このブログでは、造形リトミック教室での日々のふとした出来事や気づきを記述しています。知的障害や発達障害をもつひとりひとりの生徒さんの学びと成長の姿を共有し、親御さんと共に療育についてゆったり楽しく考えていきたいと思います。
※ここでは親御さんの了承をいただいた記述をお伝えしています※

おはようございます。造形リトミック・国立教室の富澤です。

Tさんは、料理や食物について専門に学んだ生徒さんです。専門学校時代には、和食、洋食、中華料理などさまざまな調理実習があったそうです。特に和食の天ぷらの実習が思い出深いとのことです。
その時のことについて話題に取り上げてみました。

エビにていねいに衣をつける。
あわてない。

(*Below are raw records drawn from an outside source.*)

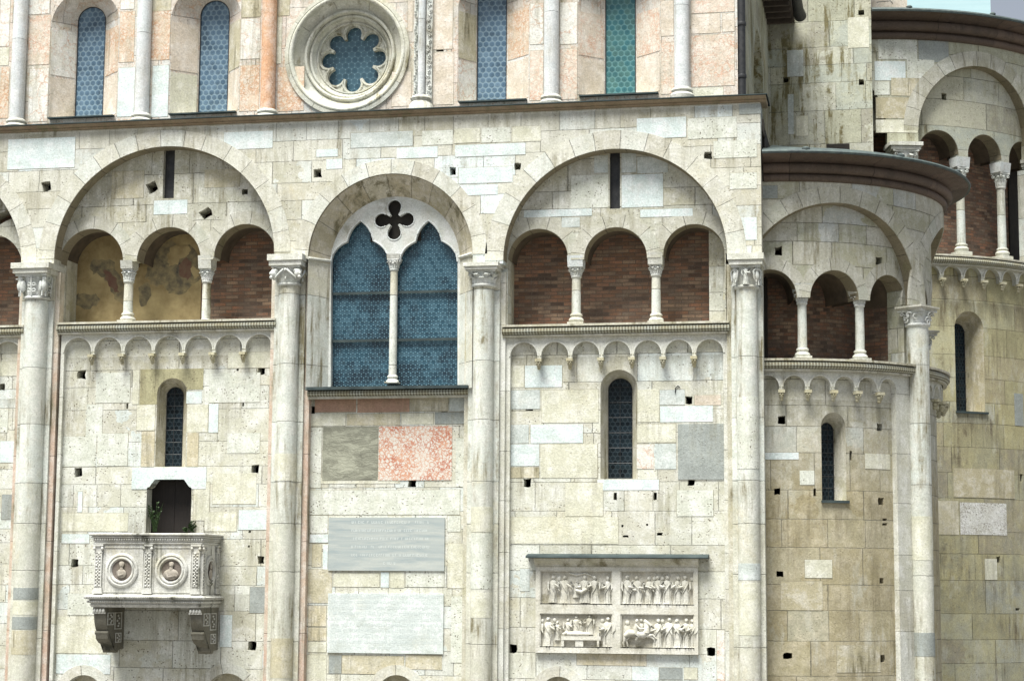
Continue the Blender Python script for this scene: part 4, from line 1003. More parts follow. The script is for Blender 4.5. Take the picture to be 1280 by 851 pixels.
# great window: splayed reveal, traceried plate, two lights
YS = .50
inB = Arch(411.5, 574, 246, 340, HF, YS, 400); inB.zb = zsB+.12
zsill = zsB+.12
gw = empty('traceried_window', (0, 0, 0), CATH)
oB = aB; A = [(oB.xl, zsill)]+oB.arc(40)+[(oB.xr, zsill)]; B = [(inB.xl, zsill)]+inB.arc(40)+[(inB.xr, zsill)]
MAT['splay'] = stone('splay_stone', [(0, (.46, .42, .30)), (.3, (.54, .49, .36)), (.6, (.42, .36, .24)), (1, (.56, .53, .42))], mode='vouss', rs=1.6, stain=.9, pit=.2, joint=.7)
for nm, mk, i0, i1 in (('splayed_arch', 'splay', 1, 42), ('jamb', 'shaft', 0, 2), ('jamb', 'shaft', 41, 43)):
    mm = M(); a_, b_ = A[i0:i1], B[i0:i1]; L = [0]
    for i in range(1, len(a_)): L.append(L[-1]+math.hypot(a_[i][0]-a_[i-1][0], a_[i][1]-a_[i-1][1]))
    rows = [[(p[0], .03, p[1]) for p in a_], [((p[0]+q[0])/2, YS*.5, (p[1]+q[1])/2) for p, q in zip(a_, b_)], [(q[0], YS, q[1]) for q in b_]]
    uv = [[(l, f) for l in L] for f in (0, .25, .5)] if mk == 'splay' else [[(f, p[1]) for p in a_] for f in (0, .25, .5)]
    mm.grid(rows, uv); mm.build(nm, mk, gw)
for sx, ex in ((A[1], B[1]), (A[-2], B[-2])):      # little impost mouldings
    mm = M(); sgn = 1 if sx[0] < ex[0] else -1
    zz = P(400, 325, .3)[1]
    mm.tube([(sx[0], .0, zz), (ex[0], YS-.03, zz)], .04, 6); mm.build('impost_moulding', 'trim', gw)
# jamb walls beside the window between reveal and pilasters: closed by a back plate
def light_outline(x0, xa, x1, y):
    def b(p0, p1, p2, n=8): return [tuple((1-t)**2*a_+2*t*(1-t)*b_+t*t*c_ for a_, b_, c_ in zip(p0, p1, p2)) for t in [i/n for i in range(n+1)]]
    w1 = (xa-x0)/37; w2 = (x1-xa)/37
    px = [(x0, 478)]+b((x0, 327), (x0+1*w1, 310), (xa-17*w1, 302))+b((xa-17*w1, 302), (xa-14*w1, 285), (xa, 275.5))[0:]+b((xa, 275.5), (xa+14*w2, 284), (xa+17*w2, 301))[1:]+b((xa+17*w2, 301), (x1-1*w2, 309), (x1, 327))[1:]+[(x1, 478)]
    return [P(q[0], q[1], y) for q in px]
L1 = light_outline(413.5, 450.5, 486, YS); L2 = light_outline(499.5, 535.5, 572, YS)
for L_ in (L1, L2): L_[0] = (L_[0][0], zsill+.0); L_[-1] = (L_[-1][0], zsill+.0)
qf = []; qc = P(493, 275, YS); k = 1/57.0
def quatre(cx, cz, d, rl, r0, n=160, nl=4, ph=0.0):
    o = []
    for i in range(n):
        t = 2*pi*i/n; best = r0
        for q in range(nl):
            a = ph+2*pi*q/nl; c_ = math.cos(t-a); s_ = math.sin(t-a)
            if c_ > 0 and rl*rl-d*d*s_*s_ > 0: best = max(best, d*c_+math.sqrt(rl*rl-d*d*s_*s_))
        o.append((cx+best*math.cos(t), cz+best*math.sin(t)))
    return o
qf = quatre(qc[0], qc[1], 17.6*k, 10.0*k, 8.5*k)
W1 = min(p[0] for p in L1); W2 = max(p[0] for p in L2)
big = [(inB.xl-.05, P(490, 318, YS)[1])]+[(p[0], p[1]) for p in inB.arc(40)]+[(inB.xr+.05, P(490, 318, YS)[1])]
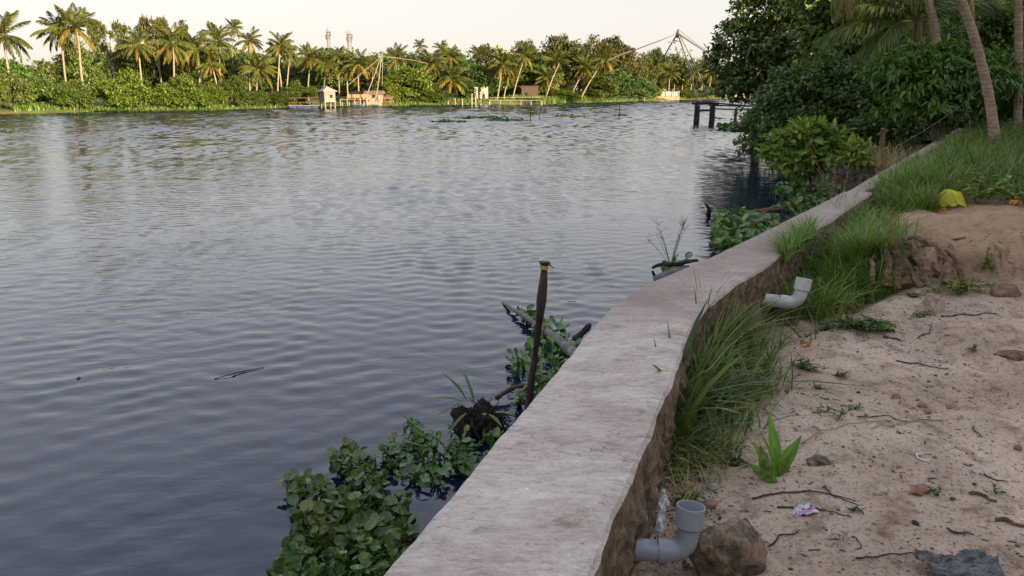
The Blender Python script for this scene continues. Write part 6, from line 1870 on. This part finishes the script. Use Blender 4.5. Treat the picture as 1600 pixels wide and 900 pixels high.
# dry straw litter and crumbs
rr = np.random.default_rng(55)
mb = MB()
P0 = np.concatenate([np.array([gnd(1010 + 120 * u_, 700 + 190 * v_, 3)[:2] for u_, v_ in rr.random((400, 2))]), np.column_stack([.5 + 5.2 * rr.random(2200), 2.0 + 5.0 * rr.random(2200) ** 1.1])])
P0 = P0[P0[:, 0] > XR(P0[:, 1]) + .05]
n = len(P0); l = .008 + .035 * rr.random(n) ** 3; a = rr.random(n) * 6.28
P1 = P0 + np.column_stack([np.cos(a) * l, np.sin(a) * l * .7])
Z0 = near_h(P0[:, 0], P0[:, 1]) + .003; Z1 = near_h(P1[:, 0], P1[:, 1]) + .004
for k in range(n):
    mb.add(*tube([(*P0[k], Z0[k]), (*P1[k], Z1[k])], .0012 + .0016 * rr.random(), 4))
mb.build('twig_litter', M['twig'], kind='stuff', label='fine dark twig litter over the sand', cat='litter')
mb = MB()
import bmesh as _bm
b_ = _bm.new(); _bm.ops.create_icosphere(b_, subdivisions=1, radius=1)
IV = np.array([v.co[:] for v in b_.verts]); IF = np.array([[v.index for v in f.verts] for f in b_.faces]); b_.free()
P0 = np.column_stack([.5 + 5.2 * rr.random(3600), 1.9 + 5.2 * rr.random(3600) ** 1.1]); P0 = P0[P0[:, 0] > XR(P0[:, 1]) + .06]
Z0 = near_h(P0[:, 0], P0[:, 1])
for p, z in zip(P0, Z0):
    s = .0025 + .008 * rr.random() ** 4
    mb.add(IV * s * np.array((1.2, 1, .7)) * (1 + .15 * rr.normal(size=(len(IV), 1))) + np.array((p[0], p[1], z + s * .2)), [IF])
mb.build('gravel_crumbs', M['husk'], kind='stuff', label='small earth crumbs and gravel over the sand', cat='gravel')
# dry grass thatch at the wall foot
mb = MB()
P = scatter_poly([(1015, 720), (1050, 690), (1140, 690), (1130, 760), (1060, 790), (1010, 770)], 260, rr)
zz = near_h(P[:, 0], P[:, 1])
blades(mb, np.column_stack([P, zz]), .13, .005, 1.6, rr)
mb.build('grass', M['straw'], kind='stuff', label='dry straw at the foot of the wall', cat='grass')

急がない。
ボタッとならないように、エビをそーっと油の中に入れる。
ジュワジュワジュワーとなってくるから、じっと待つ。
油がパチンとはねることもあるので気をつける。
エビをクルクルと動かしすぎない。じっと待つ。
ほんの少し色がついたら、エビを油の中からとりだして、油を切る。
ポタポタ油が切れるまで、じっと待つ。
油に落とさないように気をつける。
衣がとれないように、そっとお皿に乗せる。
いいにおい。
湯気が立って、できたて。
ホカホカ、おいしそう。
さあ、いよいよいただきます。
エビの天ぷらを食べたときの音は・・・サクッ、サクッ、モグモグモグ・・・

「ていねいに」「そーっと」「そっと」という言葉から、美しい所作が目に浮かびます。「あわてない」「急がない」「ほんの少し色がついたら」「じっと待つ」「気をつける」という言葉から、手順に適した注意深い動作やタイミングを見極める専門家の姿が感じられます。

「ボタッ」「ジュワジュワジュワー」「パチン」「ポタポタ」「いいにおい」「ホカホカ」という言葉から、エビが天ぷらになっていく様子、台所でのいろいろな音、漂ういいにおい、できあがりが待ち遠しい気持ちなど様々な情景が広がってくるようです。

「サクッ、サクッ、モグモグモグ・・・」という言葉は、おなかも心も満腹になっていく幸せな音です。

先日から所長室ブログで数回にわたって取り上げている「日常の言語」。伝達の道具や記号だけにとどまらない言語には、「伝えたい」「わかりあいたい」という思いが添えられていて、気持ちを動かすエネルギーがあります。

まさしく言葉は人の間で育つもの、人と人との関わりにおいて育んでいくものです。生徒さん一人一人にある言葉の種、言葉の芽を大切に育んでいきたいと思っています。